Channel 3 "On Your Side" looks at a new mom and pop market that is trying to fill the void, and we're asking why Uncle Sam won't let customers pay with anything but cash .

"It's a hassle because I have to walk, and catch the bus," says Linda ‘Brown Sugar' Buttram. "I need it where I can get it right close by."

Close by, for Linda and most of Avondale, has been Mimi's Mini Market and Deli on Glass Street.

Mimi and Imad Rassas will sell you the chips, the soft drinks, and the candy. But there's a hitch.

"I'm trying to get the food stamps, so they can get their produce, their meat, the milk the eggs their deli," says Mimi.

All of which they've offered since opening a month and a half ago.

But in a neighborhood where three quarters of the customers depend on food stamps, "I'm losing customers, and I'm losing customers because they can't buy it."

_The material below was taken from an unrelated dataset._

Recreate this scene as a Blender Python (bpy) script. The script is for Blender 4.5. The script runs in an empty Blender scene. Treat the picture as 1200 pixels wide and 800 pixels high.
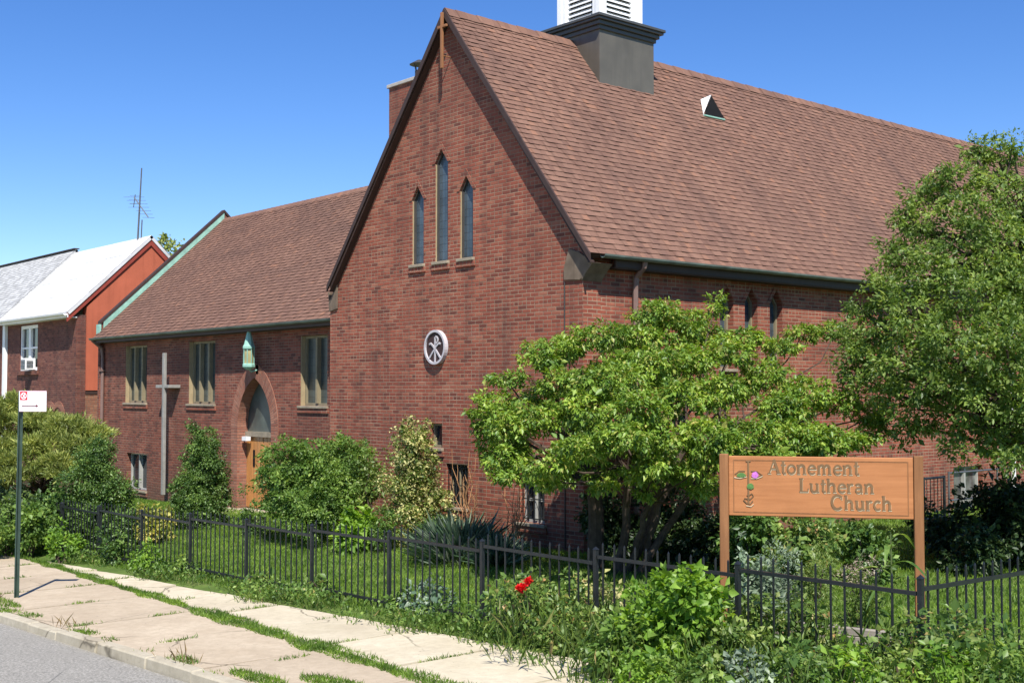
import bpy, bmesh, math, random
import numpy as np
from mathutils import Vector, Matrix, geometry
rnd = random.Random(7)
rng = np.random.default_rng(11)
sc = bpy.context.scene
COL = sc.collection
R = math.radians

# ------------------------------------------------------------------ camera
F = 1430.0
TH, PITCH = R(40.6), math.atan(58/1430)
CAM = Vector((14.21, -13.69, 2.6))
cd = bpy.data.cameras.new('camera'); cd.sensor_width = 36; cd.lens = F/1200*36
cd.clip_end = 2000; cd.clip_start = .1
cam = bpy.data.objects.new('camera', cd); COL.objects.link(cam)
cam.location = CAM; cam.rotation_euler = (R(90)+PITCH, 0, R(90)-TH)
sc.camera = cam
_a0 = Vector((-math.cos(TH), math.sin(TH), 0)); _r = Vector((math.sin(TH), math.cos(TH), 0)); _u0 = Vector((0, 0, 1))
_a = _a0*math.cos(PITCH)+_u0*math.sin(PITCH); _u = -_a0*math.sin(PITCH)+_u0*math.cos(PITCH)
def at(px, py, dep):
    return CAM + (_a + _r*(px-600)/F - _u*(py-400)/F)*dep

def lerp(a, b, t): return a+(b-a)*t
def smooth(t): t = min(1, max(0, t)); return t*t*(3-2*t)
def street_z(x): return 0.037*(x-8.94)+0.15
def ground_z(x, y):
    zs = street_z(x)
    zc = 0.02*min(x, 0)+0.008*max(x, 0)
    if x < -20: zc += 0.02*(x+20)
    return lerp(zs, zc, smooth((y+4.9)/4.2))
KERB_Y = -8.42
WALK_Y = -5.55

# ------------------------------------------------------------------ tagging / mesh helpers
def tag(o, label=None, cat=None, group=None, kind=None):
    if label: o['label'] = label
    if cat: o['category'] = cat
    if group: o['group'] = group
    if kind: o['kind'] = kind
    return o
def empty(name, loc, label, cat, group=None):
    o = bpy.data.objects.new(name, None); COL.objects.link(o); o.location = loc
    o.empty_display_size = .2
    return tag(o, label, cat, group)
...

"I'd be here all the time," says Buttram.

Quinzell Beasley's mom, too. "I guess she's gotta go across town to Walmart on Brainerd. That's the only way," she notes.

And then comes the irony.

"We got the beer license on day one but the food stamps, I don't know what's taken so long," explains Mimi Rassas.

Letters from the Agriculture Department say they needed to stock more dairy and other grocery items. But they don't know whether that's a deal killer. So we called the regional office in Atlanta, to find out for ourselves.

A spokeswoman says privacy rules prevent the USDA from telling us about specific cases. But a store won't qualify to accept food stamps unless it offers at least three choices in each of the staple food groups:  meats, breads and cereals, fruits and vegetables and dairy.

Mimi Rassas believes she qualifies, saying that those foods account for more than half of their total sales, including gasoline and services.

"We're waiting on it, we've filled it out and still are waiting," she says.

What worries the Rassas' most is failing to qualify. They'd have to wait another six months to re-apply, and she's not sure the bottom line can hold out that long.

The USDA does allow applicants to check their status on line, but on this Friday afternoon the system was down.